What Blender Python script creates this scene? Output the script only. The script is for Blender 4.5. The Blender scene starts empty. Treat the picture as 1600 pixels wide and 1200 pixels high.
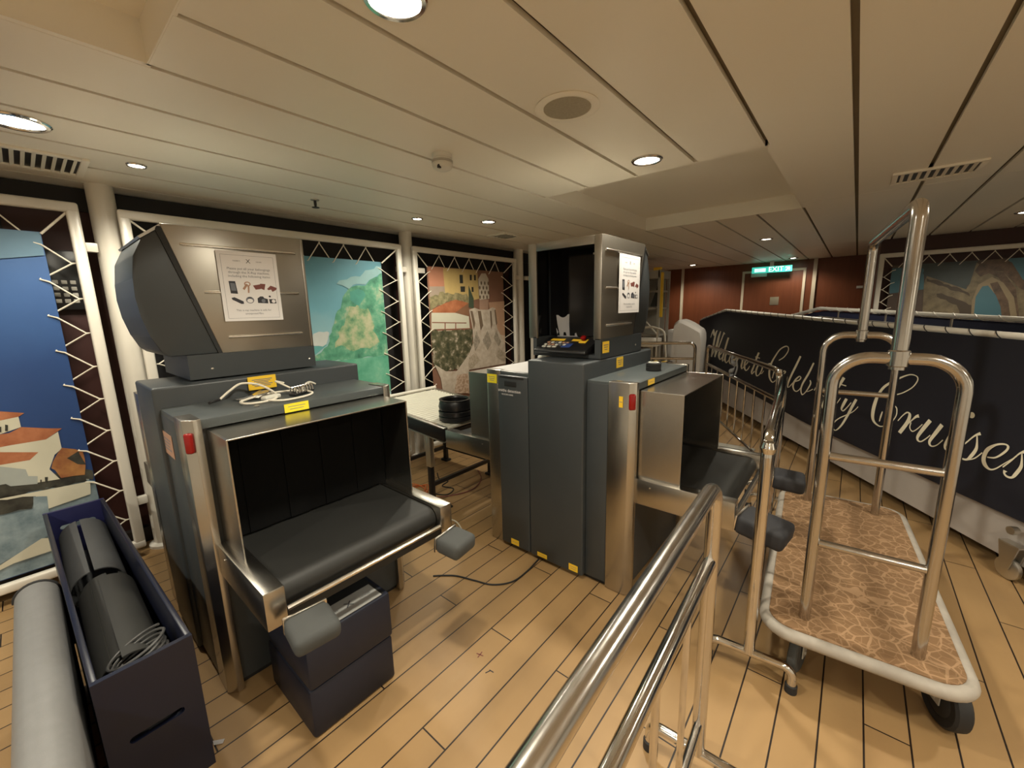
import bpy, bmesh, math, random
from mathutils import Vector, Matrix
random.seed(7)
PI = math.pi
SC = bpy.context.scene
COL = SC.collection

# ------------------------------------------------------------------ camera, world, exposure
cam_d = bpy.data.cameras.new('camera')
cam = bpy.data.objects.new('camera', cam_d)
COL.objects.link(cam)
cam_d.sensor_width = 36.0
cam_d.lens = 635.0 / 1600.0 * 36.0
cam_d.clip_start = 0.02
cam_d.clip_end = 60
CR = (0.76784901, 0.6402015, -0.0234507)
CD = (0.09747841, -0.15293702, -0.98341661)
CF = (-0.63317126, 0.75282954, -0.17983837)
cam.matrix_world = Matrix(((CR[0], -CD[0], -CF[0], 0), (CR[1], -CD[1], -CF[1], 0), (CR[2], -CD[2], -CF[2], 1.5), (0, 0, 0, 1)))
SC.camera = cam

W = bpy.data.worlds.new('world')
SC.world = W
W.use_nodes = True
W.node_tree.nodes['Background'].inputs[0].default_value = (1.0, 0.86, 0.66, 1)
W.node_tree.nodes['Background'].inputs[1].default_value = 0.02
SC.view_settings.view_transform = 'Standard'
SC.view_settings.look = 'None'
SC.view_settings.exposure = 0.0
SC.view_settings.gamma = 1.0
SC.view_settings.use_curve_mapping = False
LAMP_WATT = 63.0
CEIL = 2.265

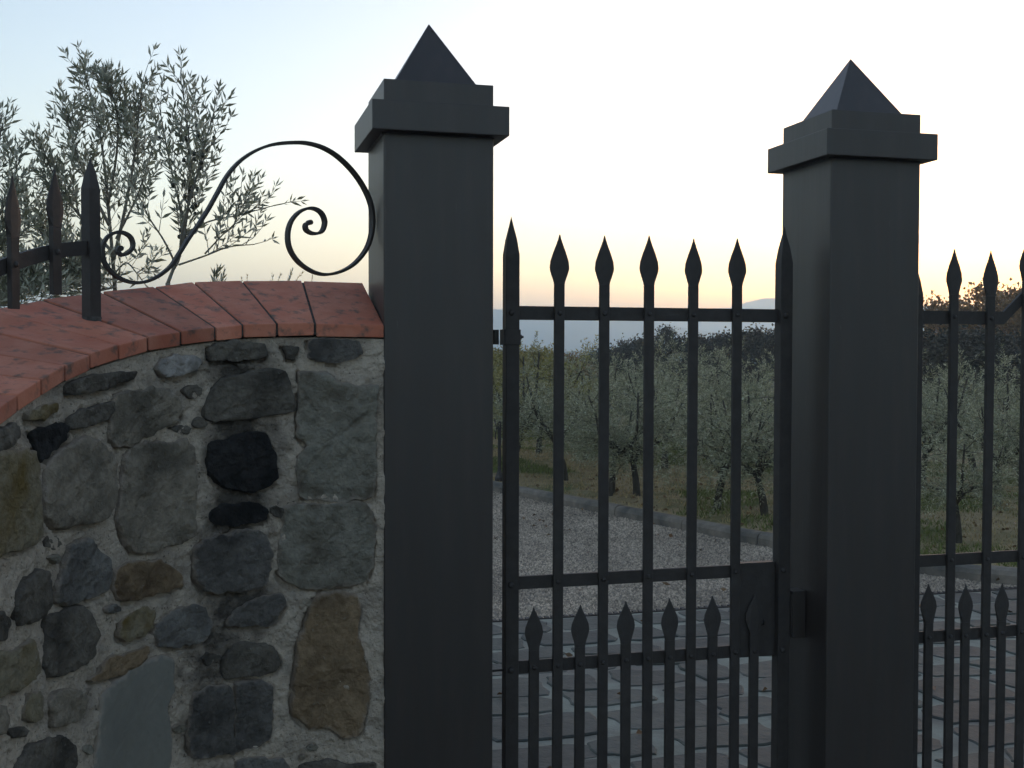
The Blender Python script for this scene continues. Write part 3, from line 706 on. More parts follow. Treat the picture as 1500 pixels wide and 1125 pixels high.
--
### TASK PROMPT
Everything from the top line of the data down to and including the line with "SC.camera = cam" is to be copied, except the pictures.

### WRITTEN SOLUTION
What Blender Python script creates this scene? Output the script only. The script is for Blender 4.5. The Blender scene starts empty. Treat the picture as 1600 pixels wide and 1200 pixels high.
import bpy, bmesh, math, random
from mathutils import Vector, Matrix
random.seed(7)
PI = math.pi
SC = bpy.context.scene
COL = SC.collection

# ------------------------------------------------------------------ camera, world, exposure
cam_d = bpy.data.cameras.new('camera')
cam = bpy.data.objects.new('camera', cam_d)
COL.objects.link(cam)
cam_d.sensor_width = 36.0
cam_d.lens = 635.0 / 1600.0 * 36.0
cam_d.clip_start = 0.02
cam_d.clip_end = 60
CR = (0.76784901, 0.6402015, -0.0234507)
CD = (0.09747841, -0.15293702, -0.98341661)
CF = (-0.63317126, 0.75282954, -0.17983837)
cam.matrix_world = Matrix(((CR[0], -CD[0], -CF[0], 0), (CR[1], -CD[1], -CF[1], 0), (CR[2], -CD[2], -CF[2], 1.5), (0, 0, 0, 1)))
SC.camera = cam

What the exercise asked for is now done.